季語や季節感に大きく縛られる俳句の世界では、初心者に限らず季語から作り始めるケースが多く見られます。最初に季語ありきで言葉や情景が選ばれてゆくことが、一つの流れなのかもしれません。少ない語数の中では、良くも悪くもこの季語に引っ張られることから逃れられません。必然的に皆の使用する季語が重なったり、頻出してしまうことで、一層早く陳腐化してしまうことも避けられません。
春ならば「風光る」、夏ならば「風薫る」、秋ならば「星月夜」、冬ならば「冬銀河」などという季語表現は、もう使い倒されてボロボロだと言ってもよいでしょう。
(新しい季語表現が生まれにくい)ということは、短歌にも増して俳句の抱える大きな課題であると思います。しかしながらわずか十七音の中では自ずと限界もあります。短歌と同様に、自由律で季語無しというリミッターを解除した形での発展も可能だと思いますが、それには大きな価値基準の改定が伴うでしょう。短歌同様に、こちらもモドキを徹底的に区別しなければなりませんが、違いがわかる賢者があまりにも少ない現状では、ほぼ不可能と言ってもよいかもしれません。
幸いに短歌は「季語」という鎖に縛られていませんので、自由な形へのアプローチがし易いという点では恵まれています。
実際には真夏に凍えるような想いをしたり、真冬に熱中症になることもあり得るわけで、大切なのは季節やひと月というジャンルにきっちりと分けてしまうことではなくて、詠わずとも季節感が漏れ出すような歌作りをすることだと思います。
また俳句は句題からの逸脱が大きすぎると思っています。それは制約がもたらした逃げだとも思います。到底許されない世界まで解釈を拡げて、それも「題」の世界と言い張る様子は断末魔にしか聞こえません。短歌もそうですが、漢字一文字などという「お題」は早々に止めたほうがよいと思います。もっと題材を絞り込んでフォーカスをきちんと合わせてゆく方向で作らなければ、いつまでたっても上手くは作れないと思います。
短歌に至っては、歌から逆に「お題」が想起できるくらいでなければ、歌としては失格だと考えています。季語や季語表現が意図した季節感や四季のあることの素晴らしさは立派なものですが、このままゆけば、野菜や花きの旬や季語は変わってしまうかもしれません。
それほど通年にわたり目にするものが増えてきています。絵に描いたように四季がスパッと別れればそれはそれで理想なのでしょうが、あまりにそのことに囚われていては、肌感覚で季節を感じることが疎かになってしまいます。
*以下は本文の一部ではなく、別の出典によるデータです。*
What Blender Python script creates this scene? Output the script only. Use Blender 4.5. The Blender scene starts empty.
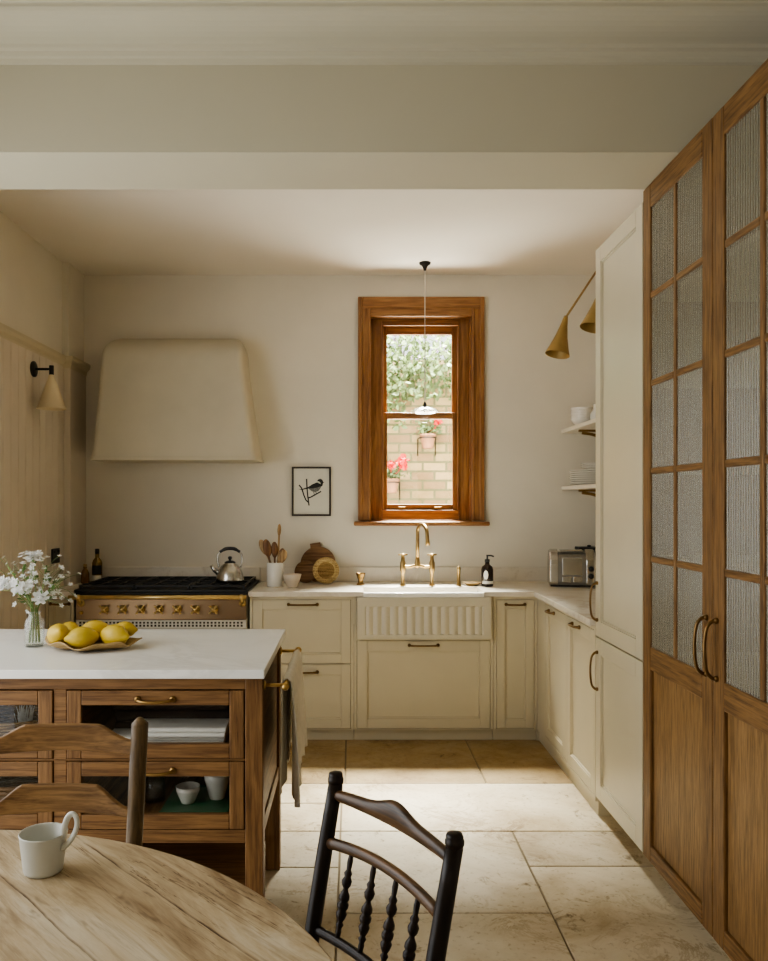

短歌も俳句も、今後はよりリアリティの強い方向へ動いてゆくと考えられます。
そうしなければAIは学習できないからです。
ですから頭の中だけで勝手に描いたファンタジー俳句やファンタジー短歌は自然に淘汰されてゆくでしょう。自分にしか解らないことはAIも他人も理解できません。
短歌はきっと新しい季語のような表現をどんどん生み出してゆくでしょう。
そのためには言葉との対話がとても重要です。滲み出した歌の色で余白が塗りつぶされるほどの表現を求めなければなりません。
歌集の大きな余白とは、暗にそれを要求しているものだと考えています。
・ 結晶は水へと還る水色の甘さもさらう夕立がくる
溶けることは宿命だけれど運命じゃない。抗ってこそ成り立つかたち。